Esse é só um exemplo de como a rede municipal tem se esforçado para criar um ambiente que estimule a participação democrática. As mudanças começaram aos poucos, há vários anos, e foram se ampliando conforme os bons resultados apareciam. “Numa escola, era preciso decidir um horário para limpar os corredores, que eram usados o tempo todo. Em vez de pensar sozinho, a gente buscou uma resposta de como otimizar os horários com os próprios adolescentes”, lembra Alessandra. Junto com a decisão coletiva, veio o convite para todos os alunos cumprirem o que foi acordado para transitar pela escola.
Dar sua opinião traz a responsabilidade de ouvir o outro também. Para o projeto Feira Literária, os professores propõem alguns nomes de autores para uma possível homenagem e abrem votação para alunos de toda a rede. Como numa democracia, o resultado tem de ser acatado por todos. “Tem anos que é fácil, mas teve ano que o primeiro colocado ficou só cinco votos à frente do segundo. Ouvimos muita reclamação”, diz a supervisora. Mas aos poucos e na prática, os estudantes vão aprendendo a se expressar e aceitar o desejo dos demais.
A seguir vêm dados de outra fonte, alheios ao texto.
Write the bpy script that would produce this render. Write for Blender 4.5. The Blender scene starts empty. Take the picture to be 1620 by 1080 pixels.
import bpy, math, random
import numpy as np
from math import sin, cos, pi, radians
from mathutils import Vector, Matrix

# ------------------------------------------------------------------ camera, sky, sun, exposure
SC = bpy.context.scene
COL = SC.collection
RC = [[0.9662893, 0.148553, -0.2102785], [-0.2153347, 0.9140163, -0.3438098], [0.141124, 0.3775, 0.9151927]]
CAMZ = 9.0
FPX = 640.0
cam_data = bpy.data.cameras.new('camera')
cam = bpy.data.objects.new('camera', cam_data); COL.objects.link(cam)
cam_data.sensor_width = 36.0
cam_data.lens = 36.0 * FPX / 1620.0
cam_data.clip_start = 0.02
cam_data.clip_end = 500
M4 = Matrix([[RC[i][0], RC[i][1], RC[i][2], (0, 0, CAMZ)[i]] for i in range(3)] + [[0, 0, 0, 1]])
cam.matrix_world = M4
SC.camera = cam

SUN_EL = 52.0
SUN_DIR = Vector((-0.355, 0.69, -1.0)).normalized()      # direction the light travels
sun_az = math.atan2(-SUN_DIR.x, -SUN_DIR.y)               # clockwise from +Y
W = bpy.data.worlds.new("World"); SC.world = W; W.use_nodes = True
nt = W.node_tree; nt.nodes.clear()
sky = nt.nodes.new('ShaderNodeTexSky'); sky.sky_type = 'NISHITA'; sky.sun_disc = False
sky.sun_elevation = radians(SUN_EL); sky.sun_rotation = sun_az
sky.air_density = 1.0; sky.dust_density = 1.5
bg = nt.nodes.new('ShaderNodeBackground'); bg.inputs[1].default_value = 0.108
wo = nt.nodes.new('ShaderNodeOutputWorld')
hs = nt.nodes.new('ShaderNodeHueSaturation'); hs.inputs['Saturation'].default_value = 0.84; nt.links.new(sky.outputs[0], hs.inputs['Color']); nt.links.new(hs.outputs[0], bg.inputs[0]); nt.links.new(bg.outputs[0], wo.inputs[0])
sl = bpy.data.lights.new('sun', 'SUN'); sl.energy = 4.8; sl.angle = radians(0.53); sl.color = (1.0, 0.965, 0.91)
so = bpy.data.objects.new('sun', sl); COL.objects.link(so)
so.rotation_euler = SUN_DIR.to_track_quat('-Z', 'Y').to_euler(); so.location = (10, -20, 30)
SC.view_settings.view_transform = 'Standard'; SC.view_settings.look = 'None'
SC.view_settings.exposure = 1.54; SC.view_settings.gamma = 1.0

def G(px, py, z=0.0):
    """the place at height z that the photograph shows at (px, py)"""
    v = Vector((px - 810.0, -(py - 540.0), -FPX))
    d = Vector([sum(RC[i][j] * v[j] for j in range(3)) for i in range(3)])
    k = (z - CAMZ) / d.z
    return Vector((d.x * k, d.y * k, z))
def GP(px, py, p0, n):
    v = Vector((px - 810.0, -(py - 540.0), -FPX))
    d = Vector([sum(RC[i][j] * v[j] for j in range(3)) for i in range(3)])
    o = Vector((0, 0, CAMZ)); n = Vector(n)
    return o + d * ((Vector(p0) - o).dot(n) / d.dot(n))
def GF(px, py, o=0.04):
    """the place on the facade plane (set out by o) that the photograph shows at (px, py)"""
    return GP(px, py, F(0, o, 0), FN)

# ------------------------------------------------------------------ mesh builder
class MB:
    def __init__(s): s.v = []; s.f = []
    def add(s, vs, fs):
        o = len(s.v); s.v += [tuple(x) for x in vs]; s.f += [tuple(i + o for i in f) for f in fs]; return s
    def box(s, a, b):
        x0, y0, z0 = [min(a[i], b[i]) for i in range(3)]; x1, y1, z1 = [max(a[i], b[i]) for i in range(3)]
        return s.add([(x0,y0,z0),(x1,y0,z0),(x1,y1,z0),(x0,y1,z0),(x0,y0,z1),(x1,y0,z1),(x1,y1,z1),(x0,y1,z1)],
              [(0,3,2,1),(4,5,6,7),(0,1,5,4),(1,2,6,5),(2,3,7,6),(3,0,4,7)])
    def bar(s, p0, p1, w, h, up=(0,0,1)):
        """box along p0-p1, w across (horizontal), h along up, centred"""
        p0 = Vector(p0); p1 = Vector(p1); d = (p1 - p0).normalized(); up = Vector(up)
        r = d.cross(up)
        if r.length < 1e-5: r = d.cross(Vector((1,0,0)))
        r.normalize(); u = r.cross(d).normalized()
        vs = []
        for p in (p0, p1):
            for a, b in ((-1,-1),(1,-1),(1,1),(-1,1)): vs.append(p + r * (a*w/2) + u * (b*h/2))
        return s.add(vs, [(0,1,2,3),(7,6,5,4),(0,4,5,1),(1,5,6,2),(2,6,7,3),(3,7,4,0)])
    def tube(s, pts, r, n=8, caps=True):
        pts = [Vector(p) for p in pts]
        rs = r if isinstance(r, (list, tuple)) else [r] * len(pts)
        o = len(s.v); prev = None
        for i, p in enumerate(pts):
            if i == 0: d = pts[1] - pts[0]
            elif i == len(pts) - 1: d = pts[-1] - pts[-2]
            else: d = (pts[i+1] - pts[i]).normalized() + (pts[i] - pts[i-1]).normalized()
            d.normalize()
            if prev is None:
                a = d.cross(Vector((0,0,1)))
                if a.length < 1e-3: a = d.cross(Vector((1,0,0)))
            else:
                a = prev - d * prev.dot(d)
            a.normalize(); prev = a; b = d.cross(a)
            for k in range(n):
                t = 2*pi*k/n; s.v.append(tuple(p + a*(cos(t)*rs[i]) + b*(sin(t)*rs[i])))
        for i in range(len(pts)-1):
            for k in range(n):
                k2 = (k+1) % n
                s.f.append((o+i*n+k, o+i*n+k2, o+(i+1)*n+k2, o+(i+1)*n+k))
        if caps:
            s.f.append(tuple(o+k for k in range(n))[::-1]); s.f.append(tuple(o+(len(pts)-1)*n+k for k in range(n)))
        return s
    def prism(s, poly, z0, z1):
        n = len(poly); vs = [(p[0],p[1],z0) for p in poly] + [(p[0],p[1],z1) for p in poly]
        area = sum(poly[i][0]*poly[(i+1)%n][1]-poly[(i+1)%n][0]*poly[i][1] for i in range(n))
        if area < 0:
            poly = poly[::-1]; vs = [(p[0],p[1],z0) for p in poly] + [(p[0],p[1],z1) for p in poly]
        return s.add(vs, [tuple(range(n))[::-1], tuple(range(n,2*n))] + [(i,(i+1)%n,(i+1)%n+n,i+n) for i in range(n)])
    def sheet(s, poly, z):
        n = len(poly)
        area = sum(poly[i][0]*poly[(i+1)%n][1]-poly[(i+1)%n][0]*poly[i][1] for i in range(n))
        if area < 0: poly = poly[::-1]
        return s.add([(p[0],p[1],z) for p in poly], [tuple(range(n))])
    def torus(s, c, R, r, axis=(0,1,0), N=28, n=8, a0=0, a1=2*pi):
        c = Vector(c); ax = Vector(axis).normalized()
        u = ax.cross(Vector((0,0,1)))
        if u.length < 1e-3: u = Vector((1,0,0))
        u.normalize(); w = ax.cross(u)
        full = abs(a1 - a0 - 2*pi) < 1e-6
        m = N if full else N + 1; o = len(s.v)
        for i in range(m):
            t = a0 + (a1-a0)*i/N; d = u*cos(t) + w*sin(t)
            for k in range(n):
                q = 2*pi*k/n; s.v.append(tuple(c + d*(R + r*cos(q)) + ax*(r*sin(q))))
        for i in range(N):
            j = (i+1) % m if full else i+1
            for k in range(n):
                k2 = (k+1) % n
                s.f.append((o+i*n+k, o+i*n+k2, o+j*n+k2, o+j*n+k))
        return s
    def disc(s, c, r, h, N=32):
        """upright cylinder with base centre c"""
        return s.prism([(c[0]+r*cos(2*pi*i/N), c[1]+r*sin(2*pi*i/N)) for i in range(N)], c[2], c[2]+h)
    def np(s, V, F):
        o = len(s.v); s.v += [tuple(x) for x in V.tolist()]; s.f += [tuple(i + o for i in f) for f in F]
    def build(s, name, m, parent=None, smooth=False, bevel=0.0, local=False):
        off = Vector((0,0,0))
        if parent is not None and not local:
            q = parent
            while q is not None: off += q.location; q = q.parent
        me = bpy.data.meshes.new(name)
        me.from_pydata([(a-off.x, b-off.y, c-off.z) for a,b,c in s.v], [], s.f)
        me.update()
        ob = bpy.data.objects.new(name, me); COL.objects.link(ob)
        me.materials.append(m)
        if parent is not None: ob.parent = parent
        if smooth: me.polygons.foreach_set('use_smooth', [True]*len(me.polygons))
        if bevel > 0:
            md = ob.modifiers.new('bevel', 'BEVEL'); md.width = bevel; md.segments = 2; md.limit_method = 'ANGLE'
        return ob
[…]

A participação se dá em diversas esferas. Há até mesmo um concurso gastronômico anual, em que o corpo discente é o jurado que escolhe um prato para entrar no menu das cantinas. Mas um dos maiores destaques é o Projeto Municipal da Câmara Jovem. Cada escola elege seu grêmio e um representante para a Câmara Jovem, que discute e vota projetos para a rede municipal.
“Eles propuseram a instalação de um sinal visual nos pátios, para que estudantes surdos possam ter mais autonomia. Levaram o texto para a Câmara Municipal e os vereadores o aprovaram. Agora, todas as nossas escolas têm o sinal sonoro e um sinal de cor nos pátios”, relata Alessandra.
Os professores também são chamados a dar suas contribuições. Um exemplo é a escolha entre opções de calendário escolar. Claro, sempre há 200 dias letivos, mas este ano, por exemplo, escolheram ter cinco sábados letivos e fazer um recesso em outubro, depois da Feira Literária. Mais um exemplo de que a escuta e a participação coletiva fazem toda a diferença para a gestão educacional.